Enrollment keys are persistent secrets that you create and manage under Settings → Enrollment Keys. They are designed for automated and bulk device registration during agent install or startup (for example, as part of a bootstrap script or container environment). Enrollment keys are treated like API keys: protect them, rotate them periodically, and scope or label them so you can audit which batch of devices used which key. When to use
  • Automated provisioning of many devices or robots.
  • CI/CD or image-based installs where the agent should register itself without human intervention.
Steps
  1. In the Insaion dashboard go to Settings → Enrollment Keys and create a new enrollment key.
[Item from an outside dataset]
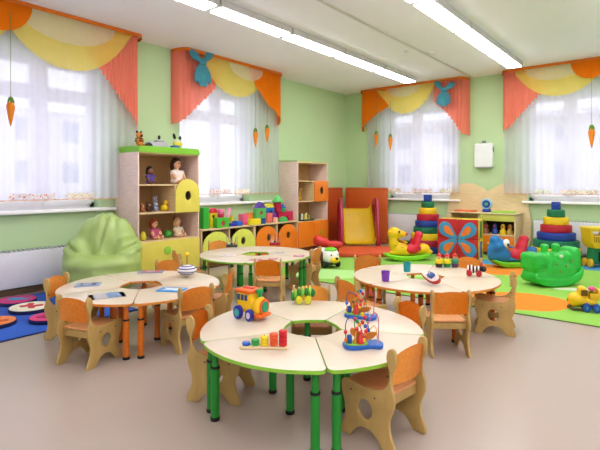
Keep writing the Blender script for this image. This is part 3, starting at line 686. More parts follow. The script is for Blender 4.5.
# ------------------------------------------------------------------ castle of toy blocks
ZB = .603
def blk(kind, px0, px1, pyt, pyb, col_, lab, x=-5.72, dep=.12, zb=None, hole=None, hc=None, grp='toy blocks on the low cabinets'):
    ya, yb = on_x(px0, x)[0], on_x(px1, x)[0]; mid = (px0+px1)/2
    z1 = on_x(mid, x, pyt)[1]; z0 = ZB if zb is None else zb
    w_ = yb-ya; h = z1-z0
    t = thing('toy_block', lab, 'toy block', (x, (ya+yb)/2, z0), 0, grp)
    m = mat(col_, .4)
    if kind == 'box':
        lo = [rrect(-w_/2, 0, w_/2, h, .006, 3)]
        if hole: lo.append(circ(0, hole[1]*h, hole[0]))
        MB().plate(lo, dep, MY(), .003).build('body', m, t)
        if hole: MB().cyl((-dep*.4, 0, hole[1]*h), (dep*.35, 0, hole[1]*h), hole[0]*.99, n=20).build('round_inlay', mat(hc, .4), t)
    elif kind == 'arch':
        lo = [[(-w_/2, 0), (-w_*.25, 0)]+[(-w_*.25*math.cos(a*PI/8), h*.5*math.sin(a*PI/8)) for a in range(1, 8)]+[(w_*.25, 0), (w_/2, 0), (w_/2, h), (-w_/2, h)]]
        MB().plate(lo, dep, MY(), .003).build('body', m, t)
    elif kind == 'half':
        MB().plate([[(w_/2*math.cos(a*PI/14), h*math.sin(a*PI/14)) for a in range(15)]], dep, MY(), .003).build('body', m, t)
    elif kind == 'tri':
        MB().plate([[(-w_/2, 0), (w_/2, 0), (0, h)]], dep, MY(), 0).build('body', m, t)
    elif kind == 'cone':
        MB().lathe([(0, 0), (w_/2, 0), (w_/2, .01), (.01, h), (0, h)]).build('body', m, t)
    elif kind == 'cyl':
        MB().cyl((0, 0, 0), (0, 0, h), w_/2, bev=.004).build('body', m, t)
    elif kind == 'lean':
        MB().cyl((0, -w_*.3, .02), (0, w_*.3, h-.01), w_*.22, bev=.004).build('body', m, t)
    return z1
blk('box', 201, 206.5, 207.5, 229, '2fa836', 'tall green toy block at the left end of the block row', x=-5.66)
zz = blk('box', 208, 214.5, 213, 228, 'e8d022', 'yellow toy block with dark hole next to the tall green block', x=-5.73, hole=(.03, .75), hc='3a3a20')
blk('half', 209, 215.5, 208, 212, 'd82c48', 'red half-round toy block on top of the yellow block with a hole', x=-5.73, zb=zz+.001, dep=.1)
zz = blk('box', 215.2, 227, 217.5, 228.5, '4fb83a', 'green toy block with a red round inlay, front of the left block group', x=-5.6, dep=.1, hole=(.04, .4), hc='c8324a')
zz2 = blk('cyl', 218.4, 223.5, 213.5, 218, 'c8284a', 'dark red toy cylinder on the green block with the red inlay', x=-5.62, zb=zz+.001, dep=.1)
blk('cyl', 218.4, 223.5, 209, 213, 'e87aa8', 'pink toy cylinder on top of the dark red cylinder', x=-5.62, zb=zz2+.001)
blk('lean', 224.5, 231, 207.5, 217, 'f0a0c8', 'light pink toy cylinder leaning on the small yellow block', x=-5.8)
blk('box', 227.6, 234, 223, 228, '3a3aa8', 'dark blue toy block lying flat beside the green block with inlay', x=-5.64)
blk('box', 234.4, 240, 221, 227, '1f62c8', 'bright blue toy block lying right of the dark blue one', x=-5.64)
blk('tri', 228, 233, 215, 222, 'd8d840', 'small yellow toy block standing behind the dark blue block', x=-5.8)
blk('box', 240.8, 246, 214, 226, 'e8648c', 'pink toy block in the middle of the block row', x=-5.72)
blk('box', 246.3, 251, 213, 225, 'f08a2c', 'orange toy block right of the pink block', x=-5.74, dep=.1)
blk('box', 249, 259.5, 218.7, 225, 'f2dc2a', 'yellow toy block lying at the foot of the green castle tower', x=-5.565, dep=.07)
blk('lean', 250.5, 256, 205, 215, 'e8e090', 'pale yellow toy rod leaning on the green castle tower', x=-5.92)
zz = blk('box', 254.8, 264.3, 208, 224, '58b45c', 'green castle tower block with a round red window', x=-5.66, dep=.09, hole=(.035, .68), hc='c83a4a')
blk('tri', 254.6, 264.6, 202, 208, '5a3a9c', 'purple triangular roof block on the green castle tower', x=-5.66, dep=.09, zb=zz+.001)
blk('box', 260, 264.5, 218, 224, '1a4a8c', 'small navy toy block below the castle tower', x=-5.565, dep=.06)
zz = blk('box', 265, 270.2, 213, 223, 'e8706a', 'salmon toy block right of the green castle tower', x=-5.71)
zz2 = blk('arch', 264.8, 272, 207.5, 213, '1f6cc0', 'blue arch toy block on top of the salmon block', x=-5.73, zb=zz+.001)
blk('half', 265.5, 271.5, 203.5, 207, 'e0d83a', 'yellow half-round toy block on the blue arch block', x=-5.73, zb=zz2+.001)
blk('box', 270.8, 274.1, 213, 223, '7a3aa8', 'purple toy block between the salmon block and the gate', x=-5.73)
blk('box', 274.3, 276.6, 217.5, 223, 'f0c8a0', 'small cream toy block beside the crimson gate', x=-5.6, dep=.06)
zz = blk('arch', 276, 290.5, 211.5, 221, 'c2204e', 'long crimson gate block at the right end of the block row', x=-5.72)
blk('half', 279, 287, 216.5, 221, '4cb45c', 'green half-round toy block standing under the crimson gate', x=-5.58, dep=.05)
zz2 = blk('box', 275, 279.3, 202, 211, 'b81f48', 'crimson tower block standing on the gate', x=-5.68, zb=zz+.001, dep=.09)
blk('cone', 273.6, 281.6, 194.5, 201.5, '62c86a', 'light green cone roof on the crimson tower block', x=-5.68, zb=zz2+.001)
zz2 = blk('cyl', 280.4, 284.3, 208, 212, '3fae6a', 'small green toy cylinder on the gate beside the crimson tower', x=-5.68, zb=zz+.001)
blk('cone', 279.8, 284.8, 204, 208, '2a62a8', 'small blue cone roof on the green toy cylinder', x=-5.68, zb=zz2+.001)

# ------------------------------------------------------------------ slide corner
BR1 = mat('b04a1c', .55, 'leather'); BR2 = mat('bc4a22', .55, 'leather')
def wall_mat(lo, hi, label, m):
    t = thing('gym_mat', label, 'mat', (lo[0], lo[1], 0)); L = (hi[0]-lo[0], hi[1]-lo[1], hi[2])
    MB().box((0, 0, .011), L, .02).build('cover', m, t)
    z = MB()
    z.box((-.002, -.002, L[2]-.04), (L[0]+.002, L[1]+.002, L[2]-.035)); z.build('seam', mat('7e3010', .5), t)
wall_mat((XL+.03, 7.86, 0), (XL+.11, 8.95, 1.2), 'upright brown-red gym mat on the left wall beside the shelf unit', mat('c0501e', .5, 'leather'))
wall_mat((-5.9, YB-.27, 0), (-4.86, YB-.18, 1.2), 'upright brown-red gym mat on the far wall behind the slide', mat('cc5c22', .5, 'leather'))
x, y = at_depth(367, 8.68)
t = thing('play_mat', 'flat orange-red mat on the floor in front of the slide', 'mat', (x, y, .011), TH)
MB().box((-.56, -.48, 0), (.56, .4, .08), .02).build('cover', mat('d8542c', .5, 'leather'), t); MB().box((-.003, -.481, .0), (.003, .401, .082)).build('seam', mat('a83a1c', .5), t)
x, y = at_depth(359.5, 9.33)
t = thing('slide', 'yellow plastic slide with dark red arched side rails in the room corner', 'slide', (x, y, .03), TH); t.scale = (.84, .95, .98)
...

Optionally add a descriptive name to track its purpose.
  2. Copy the key value (store it securely; treat it as a secret). Note that the key will only be shown once at creation. Create enrollment key
  3. On the target device set the environment variable and start the agent. Example:
export ENROLLMENT_KEY="your-enrollment-key-here"
start-agent.sh
  1. The agent will use the enrollment key to authenticate and register automatically. The device should appear in the Devices page shortly after successful registration.

Troubleshooting

  • Enrollment key rejected: verify you copied the key exactly and that the key is still active (not revoked or expired).
  • Automated install not registering: confirm the ENROLLMENT_KEY is visible to the agent process and that the agent can reach the Insaion backend over the network.
  • Check agent logs for detailed error messages about enrollment or connectivity.

Security and lifecycle

  • Treat enrollment keys like secrets. Store them in a secrets manager or environment variables that are not checked into source control.
  • Rotate keys periodically and revoke keys that are no longer needed. After revocation, devices that registered with a revoked key will continue to operate normally; revocation prevents new enrollments with that key.
  • Use descriptive names when creating keys so you can identify which deployment or image used each key.

Differences at a glance

  • Pairing token: short-lived, single-use style flow. Best for manual, interactive registration and debugging.
  • Enrollment key: persistent, intended for automated or bulk registration. Best for production fleets and scripted installs.

Best practices

  • Use enrollment keys for production deployments; label and rotate them regularly.
  • Use pairing tokens for development, testing, or when you must avoid embedding a secret on the device.
  • Limit distribution of keys and tokens. Prefer ephemeral tokens when handing a device temporarily to an external contractor.
  • Monitor and audit the Devices page and enrollment key usage regularly.